No details have emerged on how much money local authorities will get to compensate for the council tax freeze, but the Scottish Government has insisted the policy will be fully funded.

A spokesperson said: “Scotland is facing the most challenging budget settlement since devolution as a result of sustained high inflation and a UK Government autumn statement that failed to deliver the investment needed in Scotland’s public services.

“The Scottish Government has increased the resources available to local government in 2023-24 by more than £793m, a real-terms increase of £376m or 3%, compared to the 2022-23 Budget figures.

“Work is also ongoing with COSLA to establish a new fiscal framework for councils through the Verity House Agreement, a landmark agreement that is forging a stronger partnership between the Scottish Government and local councils through the spirit of collaboration and engagement.

“Decisions on local government budget allocations for future years are subject to the outcome of negotiations with COSLA, the results of which will be confirmed in future Scottish budgets. Any assumptions relating to possible future budget reductions are entirely speculative at this stage.”
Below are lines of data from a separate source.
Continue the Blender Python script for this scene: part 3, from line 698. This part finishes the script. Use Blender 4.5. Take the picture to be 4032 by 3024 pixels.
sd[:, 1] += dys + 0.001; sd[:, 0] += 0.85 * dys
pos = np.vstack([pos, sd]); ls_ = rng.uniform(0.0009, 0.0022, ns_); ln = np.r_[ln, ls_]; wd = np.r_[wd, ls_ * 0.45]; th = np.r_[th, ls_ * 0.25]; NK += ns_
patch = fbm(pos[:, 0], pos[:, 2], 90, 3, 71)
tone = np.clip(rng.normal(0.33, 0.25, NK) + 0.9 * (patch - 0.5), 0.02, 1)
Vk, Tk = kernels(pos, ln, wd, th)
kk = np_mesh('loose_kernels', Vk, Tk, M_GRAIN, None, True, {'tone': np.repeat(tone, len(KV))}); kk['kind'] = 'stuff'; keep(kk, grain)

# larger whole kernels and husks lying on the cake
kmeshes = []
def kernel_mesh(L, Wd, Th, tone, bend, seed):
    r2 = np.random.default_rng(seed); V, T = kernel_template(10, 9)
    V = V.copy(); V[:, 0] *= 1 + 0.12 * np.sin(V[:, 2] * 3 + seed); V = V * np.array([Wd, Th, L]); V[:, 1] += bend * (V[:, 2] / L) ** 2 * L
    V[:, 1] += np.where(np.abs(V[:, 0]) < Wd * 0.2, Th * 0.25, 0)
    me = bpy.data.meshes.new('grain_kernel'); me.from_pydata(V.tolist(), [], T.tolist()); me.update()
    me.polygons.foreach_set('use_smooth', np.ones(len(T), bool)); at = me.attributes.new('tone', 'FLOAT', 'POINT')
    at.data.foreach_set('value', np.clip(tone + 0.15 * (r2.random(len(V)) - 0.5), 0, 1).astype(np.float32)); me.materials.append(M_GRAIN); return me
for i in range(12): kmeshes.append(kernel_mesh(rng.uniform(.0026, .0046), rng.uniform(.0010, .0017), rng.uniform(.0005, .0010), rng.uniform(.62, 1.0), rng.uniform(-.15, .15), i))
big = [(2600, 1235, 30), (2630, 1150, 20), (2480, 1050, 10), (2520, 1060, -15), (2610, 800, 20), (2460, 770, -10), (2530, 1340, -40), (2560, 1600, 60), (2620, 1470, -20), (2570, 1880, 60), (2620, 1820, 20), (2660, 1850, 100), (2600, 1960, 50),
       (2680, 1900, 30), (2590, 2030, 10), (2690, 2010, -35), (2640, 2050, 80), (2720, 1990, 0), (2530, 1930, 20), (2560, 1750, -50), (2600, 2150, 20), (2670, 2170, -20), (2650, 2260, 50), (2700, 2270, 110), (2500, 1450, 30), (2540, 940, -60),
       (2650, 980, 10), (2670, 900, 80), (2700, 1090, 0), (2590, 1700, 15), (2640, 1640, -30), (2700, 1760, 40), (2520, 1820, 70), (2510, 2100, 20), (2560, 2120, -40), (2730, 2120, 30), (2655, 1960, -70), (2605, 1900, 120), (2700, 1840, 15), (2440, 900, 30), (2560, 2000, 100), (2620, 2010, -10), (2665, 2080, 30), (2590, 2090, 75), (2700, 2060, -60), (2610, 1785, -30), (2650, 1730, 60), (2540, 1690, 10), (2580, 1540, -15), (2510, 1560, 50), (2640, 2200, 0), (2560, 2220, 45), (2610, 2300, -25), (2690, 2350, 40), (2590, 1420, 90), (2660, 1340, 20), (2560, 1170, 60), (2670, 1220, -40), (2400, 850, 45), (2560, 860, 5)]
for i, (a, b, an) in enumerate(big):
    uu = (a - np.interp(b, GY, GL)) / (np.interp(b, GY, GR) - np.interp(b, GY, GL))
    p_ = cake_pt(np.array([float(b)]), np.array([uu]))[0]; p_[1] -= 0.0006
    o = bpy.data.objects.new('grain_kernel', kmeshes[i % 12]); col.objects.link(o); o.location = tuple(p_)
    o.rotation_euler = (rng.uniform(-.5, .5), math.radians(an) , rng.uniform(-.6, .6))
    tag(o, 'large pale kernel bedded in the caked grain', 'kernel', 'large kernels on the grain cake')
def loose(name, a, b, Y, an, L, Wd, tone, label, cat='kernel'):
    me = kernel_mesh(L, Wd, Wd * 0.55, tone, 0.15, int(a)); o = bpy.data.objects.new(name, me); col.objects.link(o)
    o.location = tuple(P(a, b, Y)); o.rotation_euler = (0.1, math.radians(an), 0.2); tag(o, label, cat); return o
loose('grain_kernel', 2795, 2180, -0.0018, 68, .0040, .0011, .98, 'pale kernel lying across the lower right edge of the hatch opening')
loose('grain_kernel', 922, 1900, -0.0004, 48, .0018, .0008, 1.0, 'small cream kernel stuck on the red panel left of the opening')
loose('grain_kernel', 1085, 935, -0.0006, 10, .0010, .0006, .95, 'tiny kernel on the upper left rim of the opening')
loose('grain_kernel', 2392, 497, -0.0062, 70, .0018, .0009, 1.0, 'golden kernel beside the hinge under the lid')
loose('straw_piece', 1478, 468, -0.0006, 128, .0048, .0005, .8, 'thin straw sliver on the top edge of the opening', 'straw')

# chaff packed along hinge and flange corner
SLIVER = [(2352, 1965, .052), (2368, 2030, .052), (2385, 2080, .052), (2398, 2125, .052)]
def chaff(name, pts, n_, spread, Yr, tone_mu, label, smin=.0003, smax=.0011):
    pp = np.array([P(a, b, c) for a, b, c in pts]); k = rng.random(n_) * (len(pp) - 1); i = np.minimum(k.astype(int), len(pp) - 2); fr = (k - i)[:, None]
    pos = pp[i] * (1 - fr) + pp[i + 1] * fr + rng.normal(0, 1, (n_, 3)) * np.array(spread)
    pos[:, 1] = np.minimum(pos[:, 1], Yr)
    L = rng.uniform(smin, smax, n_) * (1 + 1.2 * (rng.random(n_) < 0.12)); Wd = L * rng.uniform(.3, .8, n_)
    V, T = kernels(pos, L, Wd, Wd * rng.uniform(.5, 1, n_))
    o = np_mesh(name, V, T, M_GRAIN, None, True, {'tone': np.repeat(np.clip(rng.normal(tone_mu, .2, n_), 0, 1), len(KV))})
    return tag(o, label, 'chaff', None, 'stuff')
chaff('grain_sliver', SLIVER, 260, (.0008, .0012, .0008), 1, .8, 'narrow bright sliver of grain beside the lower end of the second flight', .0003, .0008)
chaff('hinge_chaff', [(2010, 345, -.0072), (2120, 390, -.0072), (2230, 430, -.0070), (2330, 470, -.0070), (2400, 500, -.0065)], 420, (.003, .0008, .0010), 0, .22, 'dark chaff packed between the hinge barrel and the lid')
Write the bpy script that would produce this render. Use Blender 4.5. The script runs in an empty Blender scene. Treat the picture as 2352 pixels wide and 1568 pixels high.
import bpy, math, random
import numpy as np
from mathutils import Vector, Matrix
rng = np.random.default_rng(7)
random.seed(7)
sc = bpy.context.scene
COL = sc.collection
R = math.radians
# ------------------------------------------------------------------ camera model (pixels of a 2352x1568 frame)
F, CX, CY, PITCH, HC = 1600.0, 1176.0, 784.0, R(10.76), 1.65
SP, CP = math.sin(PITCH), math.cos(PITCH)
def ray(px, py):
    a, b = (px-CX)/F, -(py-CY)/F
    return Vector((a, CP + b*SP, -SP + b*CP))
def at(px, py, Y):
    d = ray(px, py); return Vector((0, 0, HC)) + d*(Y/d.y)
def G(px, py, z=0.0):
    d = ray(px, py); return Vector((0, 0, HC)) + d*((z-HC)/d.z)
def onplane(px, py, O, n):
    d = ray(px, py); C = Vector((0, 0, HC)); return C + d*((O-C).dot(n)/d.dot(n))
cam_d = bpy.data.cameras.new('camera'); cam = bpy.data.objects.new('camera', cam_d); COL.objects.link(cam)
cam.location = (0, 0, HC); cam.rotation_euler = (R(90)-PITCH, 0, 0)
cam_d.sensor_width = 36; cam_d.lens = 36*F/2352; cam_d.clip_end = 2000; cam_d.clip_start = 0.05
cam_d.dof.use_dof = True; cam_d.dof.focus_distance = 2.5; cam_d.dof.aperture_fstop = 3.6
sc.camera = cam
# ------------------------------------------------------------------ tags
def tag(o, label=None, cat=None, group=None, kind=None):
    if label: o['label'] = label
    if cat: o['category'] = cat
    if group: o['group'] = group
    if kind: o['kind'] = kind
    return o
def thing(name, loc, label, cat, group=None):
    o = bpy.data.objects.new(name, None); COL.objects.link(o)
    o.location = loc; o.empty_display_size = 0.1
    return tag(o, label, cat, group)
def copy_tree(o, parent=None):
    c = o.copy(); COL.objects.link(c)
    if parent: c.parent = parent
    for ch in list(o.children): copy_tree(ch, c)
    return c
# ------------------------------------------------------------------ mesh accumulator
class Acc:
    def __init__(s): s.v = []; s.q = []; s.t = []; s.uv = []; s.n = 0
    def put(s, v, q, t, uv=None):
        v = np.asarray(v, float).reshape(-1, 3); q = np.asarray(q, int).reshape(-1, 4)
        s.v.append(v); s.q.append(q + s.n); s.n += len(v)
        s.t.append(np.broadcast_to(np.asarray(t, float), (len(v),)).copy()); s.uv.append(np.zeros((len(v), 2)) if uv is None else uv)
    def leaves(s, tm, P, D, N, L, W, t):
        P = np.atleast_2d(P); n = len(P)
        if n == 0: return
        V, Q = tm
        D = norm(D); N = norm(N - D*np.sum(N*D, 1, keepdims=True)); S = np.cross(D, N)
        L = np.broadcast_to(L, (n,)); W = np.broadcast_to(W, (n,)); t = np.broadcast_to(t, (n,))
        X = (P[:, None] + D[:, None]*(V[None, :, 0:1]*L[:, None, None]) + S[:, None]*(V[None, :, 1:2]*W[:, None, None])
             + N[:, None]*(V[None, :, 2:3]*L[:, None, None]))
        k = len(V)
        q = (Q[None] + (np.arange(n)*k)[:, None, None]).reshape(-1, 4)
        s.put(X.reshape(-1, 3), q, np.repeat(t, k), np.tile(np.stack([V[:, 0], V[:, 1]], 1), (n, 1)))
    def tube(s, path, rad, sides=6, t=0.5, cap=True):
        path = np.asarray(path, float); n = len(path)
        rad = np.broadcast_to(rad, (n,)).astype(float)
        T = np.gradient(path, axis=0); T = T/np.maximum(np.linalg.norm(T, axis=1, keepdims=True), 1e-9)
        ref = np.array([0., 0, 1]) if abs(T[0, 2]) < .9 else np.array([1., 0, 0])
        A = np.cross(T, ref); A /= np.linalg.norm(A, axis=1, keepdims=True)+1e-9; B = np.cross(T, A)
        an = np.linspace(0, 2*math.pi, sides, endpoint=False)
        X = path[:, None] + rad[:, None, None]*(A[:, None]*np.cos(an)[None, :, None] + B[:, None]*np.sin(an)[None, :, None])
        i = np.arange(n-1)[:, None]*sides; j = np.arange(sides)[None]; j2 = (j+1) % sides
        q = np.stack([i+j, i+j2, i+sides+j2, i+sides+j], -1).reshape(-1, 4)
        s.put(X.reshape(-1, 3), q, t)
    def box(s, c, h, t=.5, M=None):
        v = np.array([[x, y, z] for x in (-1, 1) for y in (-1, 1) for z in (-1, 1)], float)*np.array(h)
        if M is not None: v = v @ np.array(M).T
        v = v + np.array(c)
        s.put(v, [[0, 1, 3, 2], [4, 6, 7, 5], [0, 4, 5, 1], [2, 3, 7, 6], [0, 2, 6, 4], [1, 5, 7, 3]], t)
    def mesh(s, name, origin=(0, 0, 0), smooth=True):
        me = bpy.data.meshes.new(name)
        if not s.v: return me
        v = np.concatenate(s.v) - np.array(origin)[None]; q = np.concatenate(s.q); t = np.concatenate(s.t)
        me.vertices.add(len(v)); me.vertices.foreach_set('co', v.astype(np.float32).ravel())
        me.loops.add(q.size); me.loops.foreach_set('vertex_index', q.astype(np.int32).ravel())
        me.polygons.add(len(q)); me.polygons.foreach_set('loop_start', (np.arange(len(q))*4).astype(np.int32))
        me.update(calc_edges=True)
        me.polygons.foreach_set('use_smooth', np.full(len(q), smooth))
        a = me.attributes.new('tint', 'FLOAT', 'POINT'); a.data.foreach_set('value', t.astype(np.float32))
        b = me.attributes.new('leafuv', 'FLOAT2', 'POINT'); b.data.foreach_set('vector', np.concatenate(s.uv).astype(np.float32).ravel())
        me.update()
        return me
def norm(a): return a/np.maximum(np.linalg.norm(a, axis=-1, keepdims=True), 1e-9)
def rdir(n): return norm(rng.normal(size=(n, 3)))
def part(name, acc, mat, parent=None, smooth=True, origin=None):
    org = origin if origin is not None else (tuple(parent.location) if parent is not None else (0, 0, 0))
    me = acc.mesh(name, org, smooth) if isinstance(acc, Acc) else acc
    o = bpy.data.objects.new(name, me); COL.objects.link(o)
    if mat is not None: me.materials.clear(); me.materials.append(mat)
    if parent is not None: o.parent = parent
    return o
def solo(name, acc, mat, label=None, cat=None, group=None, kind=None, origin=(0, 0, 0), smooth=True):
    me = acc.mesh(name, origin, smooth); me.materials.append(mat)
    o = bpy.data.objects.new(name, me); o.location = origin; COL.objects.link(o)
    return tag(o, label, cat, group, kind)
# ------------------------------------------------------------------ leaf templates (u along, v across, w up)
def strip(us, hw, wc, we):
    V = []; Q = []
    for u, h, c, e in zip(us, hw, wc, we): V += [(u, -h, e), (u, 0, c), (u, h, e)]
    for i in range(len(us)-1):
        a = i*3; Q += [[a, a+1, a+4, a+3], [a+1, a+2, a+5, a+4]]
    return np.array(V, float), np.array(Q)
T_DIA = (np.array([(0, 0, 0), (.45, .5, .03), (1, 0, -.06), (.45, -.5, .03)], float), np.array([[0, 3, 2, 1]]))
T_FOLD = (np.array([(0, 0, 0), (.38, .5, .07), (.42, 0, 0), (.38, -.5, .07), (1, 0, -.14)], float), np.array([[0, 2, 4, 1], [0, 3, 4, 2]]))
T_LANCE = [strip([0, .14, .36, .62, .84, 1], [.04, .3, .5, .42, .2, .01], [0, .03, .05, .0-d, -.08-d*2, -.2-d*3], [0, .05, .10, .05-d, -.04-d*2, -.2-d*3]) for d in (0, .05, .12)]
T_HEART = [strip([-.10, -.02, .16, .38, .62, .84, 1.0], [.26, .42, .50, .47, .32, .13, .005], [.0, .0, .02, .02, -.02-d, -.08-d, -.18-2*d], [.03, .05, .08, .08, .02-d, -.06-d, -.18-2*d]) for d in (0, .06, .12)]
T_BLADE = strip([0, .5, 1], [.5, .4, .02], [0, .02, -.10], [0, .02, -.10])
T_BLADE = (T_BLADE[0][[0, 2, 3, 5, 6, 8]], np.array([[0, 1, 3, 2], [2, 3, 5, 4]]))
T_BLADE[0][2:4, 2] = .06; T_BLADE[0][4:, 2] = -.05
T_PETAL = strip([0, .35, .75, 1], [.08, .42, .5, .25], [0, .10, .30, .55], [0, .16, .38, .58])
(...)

The Scottish Government will deliver its budget on December 19.

Scottish Conservative MSP Liz Smith, shadow cabinet secretary for finance and local government, said: “We have now reached the point where council finances are completely unsustainable, and almost a quarter of them say that they are effectively bankrupt. Every single one is planning cuts and almost all intend to raise fees and charges.

“This is the predictable consequence of years of SNP mismanagement and underfunding, and of the sudden U-turn that introduced a council tax freeze – but without anyone having given any thought to where the money was to come from.

“SNP ministers have continually failed to address problems in the public sector, where reform is essential if services are to be maintained. They must now urgently redirect their attention to those vital services, and ditch huge vanity projects such as the National Care Service, which is diverting money and attention away from frontline provision.”